De Algemene Verordening Gegevensverwerking (AVG) biedt de mogelijkheid om persoonsgegevens te mogen verwerken. Hiervoor is wel een zogenaamde grondslag nodig.
De verwerking van persoonsgegevens is rechtmatig als de verwerkingsverantwoordelijke zich kan baseren op één van deze zes grondslagen. Eén van deze grondslagen is het gerechtvaardigd belang.
Om gebruik te kunnen maken van de grondslag ‘gerechtvaardigd belang’ ben je als verwerkingsverantwoordelijke gebonden aan een aantal voorwaarden:
Gerechtvaardigd
De eerste voorwaarde is dat de belangen van de verwerkingsverantwoordelijke gerechtvaardigd zijn. De verwerking van persoonsgegevens moet een bepaalde ‘waarde’ voor de organisatie of een derde hebben. Een belang kan als gerechtvaardigd worden beschouwd als de verantwoordelijke dit belang kan behartigen op een manier die overeenkomt met de gegevensbeschermings- en andere wetgeving. Voorbeelden hiervan zijn het voorkomen van fraude of het goed beveiligen en beschermen van computersystemen. Als je hiervoor persoonsgegevens nodig hebt, dan kun je dit baseren op de grondslag gerechtvaardigd belang. Let wel; hierbij geldt dat je hiervoor niet meer persoonsgegevens mag gebruiken dan noodzakelijk. Voor meer uitleg over gerechtvaardigd belang en voorbeelden: Legitimate interest opinion.
Noodzakelijkheid
Is het belang gerechtvaardigd? Dan moet vervolgens bepaald worden of het verwerken van de persoonsgegevens in deze concrete situatie ook noodzakelijk zijn. Hierbij moeten de volgende vragen worden beantwoord: staat de inbreuk in verhouding tot het doel van de gegevensverwerking? Is het doel op een andere manier te bereiken, die minder nadelig is? De verwerking kan als noodzakelijk worden bestempeld als de eerste vraag met ‘ja’ en de tweede vraag met ‘nee’ kan worden beantwoord.
Afweging belangen
Als derde voorwaarde moet een afweging plaatsvinden tussen de belangen van de verwerkingsverantwoordelijke en de belangen (rechten en vrijheden) van de betrokkenen. Als tijdens de belangenafweging wordt geconcludeerd dat de rechten en de vrijheden van de betrokkenen te veel worden beperkt, kan er geen gegevensverwerking plaatsvinden op basis van de grondslag ‘gerechtvaardigd belang’.

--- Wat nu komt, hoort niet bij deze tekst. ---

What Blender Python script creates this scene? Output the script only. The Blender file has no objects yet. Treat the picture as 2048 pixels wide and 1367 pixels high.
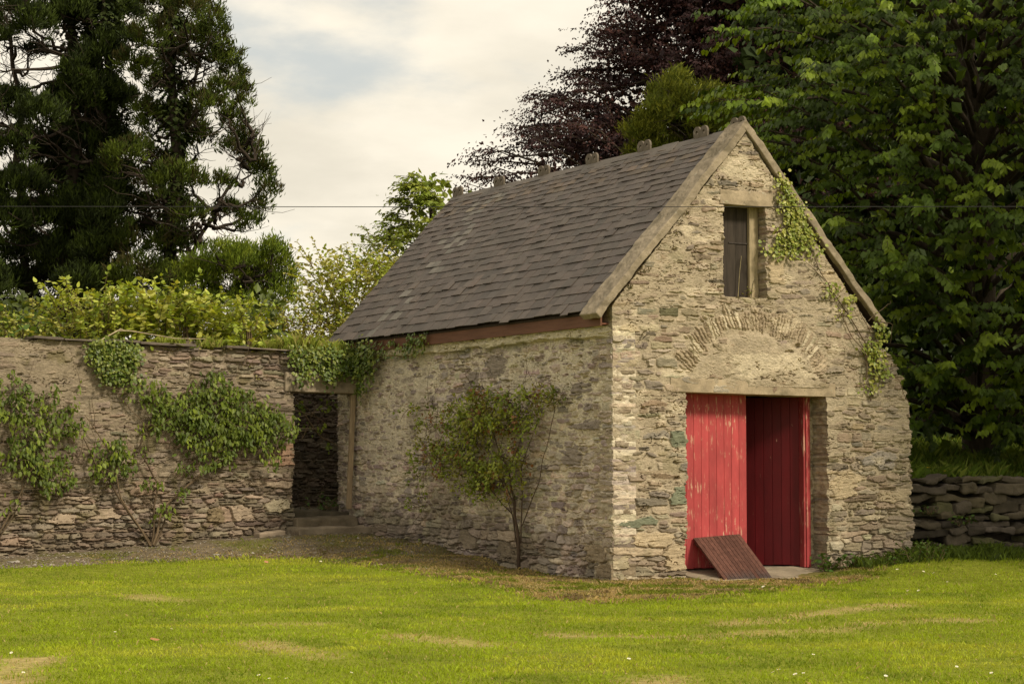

Onlangs is door de Raad van State afdeling Bestuursrechtspraak bevestigt dat ook een commercieel belang een gerechtvaardigd belang kan zijn. Dit wordt ook bevestigd door de European Data Protection Board (EDPB, de Europese moederorganisatie van de nationale privacy-autoriteiten). Kortom, niet alleen juridische, maar ook feitelijke, economische en ideële belangen kunnen gerechtvaardigde belangen zijn.